-------- Dataset content
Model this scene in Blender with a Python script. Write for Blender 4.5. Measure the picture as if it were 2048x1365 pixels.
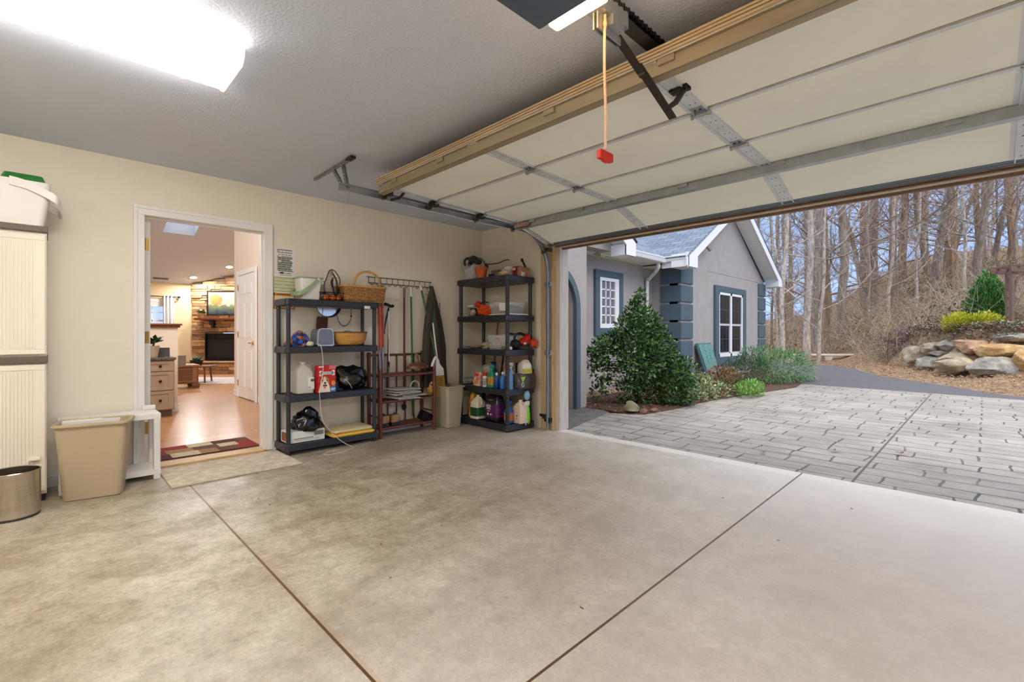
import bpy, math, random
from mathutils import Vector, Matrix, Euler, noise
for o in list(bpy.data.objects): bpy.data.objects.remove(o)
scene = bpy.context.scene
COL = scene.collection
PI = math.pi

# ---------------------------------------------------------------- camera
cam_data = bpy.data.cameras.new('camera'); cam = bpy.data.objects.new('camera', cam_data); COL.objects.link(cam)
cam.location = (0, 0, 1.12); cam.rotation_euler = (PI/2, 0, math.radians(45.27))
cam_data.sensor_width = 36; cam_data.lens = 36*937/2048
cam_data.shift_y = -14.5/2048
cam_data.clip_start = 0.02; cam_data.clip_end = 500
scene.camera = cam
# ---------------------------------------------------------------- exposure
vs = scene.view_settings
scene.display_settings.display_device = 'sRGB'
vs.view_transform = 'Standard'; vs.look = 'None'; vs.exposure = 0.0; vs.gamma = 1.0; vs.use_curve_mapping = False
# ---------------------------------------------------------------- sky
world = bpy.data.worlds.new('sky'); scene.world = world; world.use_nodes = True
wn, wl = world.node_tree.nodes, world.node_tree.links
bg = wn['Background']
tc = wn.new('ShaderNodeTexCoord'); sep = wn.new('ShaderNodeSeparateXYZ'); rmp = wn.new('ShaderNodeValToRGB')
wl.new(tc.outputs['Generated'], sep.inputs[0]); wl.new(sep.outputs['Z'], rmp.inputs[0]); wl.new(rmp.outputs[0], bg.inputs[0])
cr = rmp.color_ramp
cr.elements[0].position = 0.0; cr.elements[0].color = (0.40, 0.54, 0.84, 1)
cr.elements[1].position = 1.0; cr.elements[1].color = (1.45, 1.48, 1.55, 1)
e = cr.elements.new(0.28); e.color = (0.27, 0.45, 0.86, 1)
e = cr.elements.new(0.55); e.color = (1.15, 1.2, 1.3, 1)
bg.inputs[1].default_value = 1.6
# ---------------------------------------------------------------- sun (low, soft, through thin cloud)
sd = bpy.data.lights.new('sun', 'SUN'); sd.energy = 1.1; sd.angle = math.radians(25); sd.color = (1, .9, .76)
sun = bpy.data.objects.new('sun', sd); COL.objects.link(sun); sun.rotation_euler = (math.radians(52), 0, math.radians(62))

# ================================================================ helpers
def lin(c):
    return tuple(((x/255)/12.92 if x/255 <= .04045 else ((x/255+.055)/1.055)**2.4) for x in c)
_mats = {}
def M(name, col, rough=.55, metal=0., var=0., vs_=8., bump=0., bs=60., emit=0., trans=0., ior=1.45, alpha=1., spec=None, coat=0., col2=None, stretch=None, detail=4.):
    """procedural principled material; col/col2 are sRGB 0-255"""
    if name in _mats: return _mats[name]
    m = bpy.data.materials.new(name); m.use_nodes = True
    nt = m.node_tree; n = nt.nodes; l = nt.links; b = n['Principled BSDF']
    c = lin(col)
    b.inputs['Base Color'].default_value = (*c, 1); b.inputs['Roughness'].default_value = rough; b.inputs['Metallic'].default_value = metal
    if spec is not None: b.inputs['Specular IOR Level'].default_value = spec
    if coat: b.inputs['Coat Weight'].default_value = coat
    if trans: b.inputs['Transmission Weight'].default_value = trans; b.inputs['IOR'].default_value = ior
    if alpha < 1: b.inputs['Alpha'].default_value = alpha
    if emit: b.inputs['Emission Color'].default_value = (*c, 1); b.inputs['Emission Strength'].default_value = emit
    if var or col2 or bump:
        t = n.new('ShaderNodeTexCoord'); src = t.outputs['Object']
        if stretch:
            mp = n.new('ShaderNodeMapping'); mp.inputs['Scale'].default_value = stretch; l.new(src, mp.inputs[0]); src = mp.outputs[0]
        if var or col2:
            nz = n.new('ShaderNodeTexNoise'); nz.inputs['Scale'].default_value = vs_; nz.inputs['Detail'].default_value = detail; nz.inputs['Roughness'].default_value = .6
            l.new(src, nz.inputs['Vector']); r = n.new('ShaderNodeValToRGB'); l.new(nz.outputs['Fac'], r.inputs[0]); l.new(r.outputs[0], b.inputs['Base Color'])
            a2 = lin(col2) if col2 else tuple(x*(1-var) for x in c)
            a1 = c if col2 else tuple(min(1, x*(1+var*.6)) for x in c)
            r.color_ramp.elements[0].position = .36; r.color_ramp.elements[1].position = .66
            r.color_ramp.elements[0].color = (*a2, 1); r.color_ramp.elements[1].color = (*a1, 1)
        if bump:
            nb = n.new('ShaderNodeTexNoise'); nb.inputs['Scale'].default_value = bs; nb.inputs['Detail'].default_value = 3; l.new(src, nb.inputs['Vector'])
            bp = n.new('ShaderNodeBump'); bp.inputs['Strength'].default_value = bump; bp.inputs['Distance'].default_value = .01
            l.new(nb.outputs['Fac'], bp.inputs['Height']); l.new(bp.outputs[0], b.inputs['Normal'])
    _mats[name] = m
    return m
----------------
**Problem details**
Omit the pictures, then quote the rest of the material above exactly.

**The solution**
Model this scene in Blender with a Python script. Write for Blender 4.5. Measure the picture as if it were 2048x1365 pixels.
import bpy, math, random
from mathutils import Vector, Matrix, Euler, noise
for o in list(bpy.data.objects): bpy.data.objects.remove(o)
scene = bpy.context.scene
COL = scene.collection
PI = math.pi

# ---------------------------------------------------------------- camera
cam_data = bpy.data.cameras.new('camera'); cam = bpy.data.objects.new('camera', cam_data); COL.objects.link(cam)
cam.location = (0, 0, 1.12); cam.rotation_euler = (PI/2, 0, math.radians(45.27))
cam_data.sensor_width = 36; cam_data.lens = 36*937/2048
cam_data.shift_y = -14.5/2048
cam_data.clip_start = 0.02; cam_data.clip_end = 500
scene.camera = cam
# ---------------------------------------------------------------- exposure
vs = scene.view_settings
scene.display_settings.display_device = 'sRGB'
vs.view_transform = 'Standard'; vs.look = 'None'; vs.exposure = 0.0; vs.gamma = 1.0; vs.use_curve_mapping = False
# ---------------------------------------------------------------- sky
world = bpy.data.worlds.new('sky'); scene.world = world; world.use_nodes = True
wn, wl = world.node_tree.nodes, world.node_tree.links
bg = wn['Background']
tc = wn.new('ShaderNodeTexCoord'); sep = wn.new('ShaderNodeSeparateXYZ'); rmp = wn.new('ShaderNodeValToRGB')
wl.new(tc.outputs['Generated'], sep.inputs[0]); wl.new(sep.outputs['Z'], rmp.inputs[0]); wl.new(rmp.outputs[0], bg.inputs[0])
cr = rmp.color_ramp
cr.elements[0].position = 0.0; cr.elements[0].color = (0.40, 0.54, 0.84, 1)
cr.elements[1].position = 1.0; cr.elements[1].color = (1.45, 1.48, 1.55, 1)
e = cr.elements.new(0.28); e.color = (0.27, 0.45, 0.86, 1)
e = cr.elements.new(0.55); e.color = (1.15, 1.2, 1.3, 1)
bg.inputs[1].default_value = 1.6
# ---------------------------------------------------------------- sun (low, soft, through thin cloud)
sd = bpy.data.lights.new('sun', 'SUN'); sd.energy = 1.1; sd.angle = math.radians(25); sd.color = (1, .9, .76)
sun = bpy.data.objects.new('sun', sd); COL.objects.link(sun); sun.rotation_euler = (math.radians(52), 0, math.radians(62))

# ================================================================ helpers
def lin(c):
    return tuple(((x/255)/12.92 if x/255 <= .04045 else ((x/255+.055)/1.055)**2.4) for x in c)
_mats = {}
def M(name, col, rough=.55, metal=0., var=0., vs_=8., bump=0., bs=60., emit=0., trans=0., ior=1.45, alpha=1., spec=None, coat=0., col2=None, stretch=None, detail=4.):
    """procedural principled material; col/col2 are sRGB 0-255"""
    if name in _mats: return _mats[name]
    m = bpy.data.materials.new(name); m.use_nodes = True
    nt = m.node_tree; n = nt.nodes; l = nt.links; b = n['Principled BSDF']
    c = lin(col)
    b.inputs['Base Color'].default_value = (*c, 1); b.inputs['Roughness'].default_value = rough; b.inputs['Metallic'].default_value = metal
    if spec is not None: b.inputs['Specular IOR Level'].default_value = spec
    if coat: b.inputs['Coat Weight'].default_value = coat
    if trans: b.inputs['Transmission Weight'].default_value = trans; b.inputs['IOR'].default_value = ior
    if alpha < 1: b.inputs['Alpha'].default_value = alpha
    if emit: b.inputs['Emission Color'].default_value = (*c, 1); b.inputs['Emission Strength'].default_value = emit
    if var or col2 or bump:
        t = n.new('ShaderNodeTexCoord'); src = t.outputs['Object']
        if stretch:
            mp = n.new('ShaderNodeMapping'); mp.inputs['Scale'].default_value = stretch; l.new(src, mp.inputs[0]); src = mp.outputs[0]
        if var or col2:
            nz = n.new('ShaderNodeTexNoise'); nz.inputs['Scale'].default_value = vs_; nz.inputs['Detail'].default_value = detail; nz.inputs['Roughness'].default_value = .6
            l.new(src, nz.inputs['Vector']); r = n.new('ShaderNodeValToRGB'); l.new(nz.outputs['Fac'], r.inputs[0]); l.new(r.outputs[0], b.inputs['Base Color'])
            a2 = lin(col2) if col2 else tuple(x*(1-var) for x in c)
            a1 = c if col2 else tuple(min(1, x*(1+var*.6)) for x in c)
            r.color_ramp.elements[0].position = .36; r.color_ramp.elements[1].position = .66
            r.color_ramp.elements[0].color = (*a2, 1); r.color_ramp.elements[1].color = (*a1, 1)
        if bump:
            nb = n.new('ShaderNodeTexNoise'); nb.inputs['Scale'].default_value = bs; nb.inputs['Detail'].default_value = 3; l.new(src, nb.inputs['Vector'])
            bp = n.new('ShaderNodeBump'); bp.inputs['Strength'].default_value = bump; bp.inputs['Distance'].default_value = .01
            l.new(nb.outputs['Fac'], bp.inputs['Height']); l.new(bp.outputs[0], b.inputs['Normal'])
    _mats[name] = m
    return m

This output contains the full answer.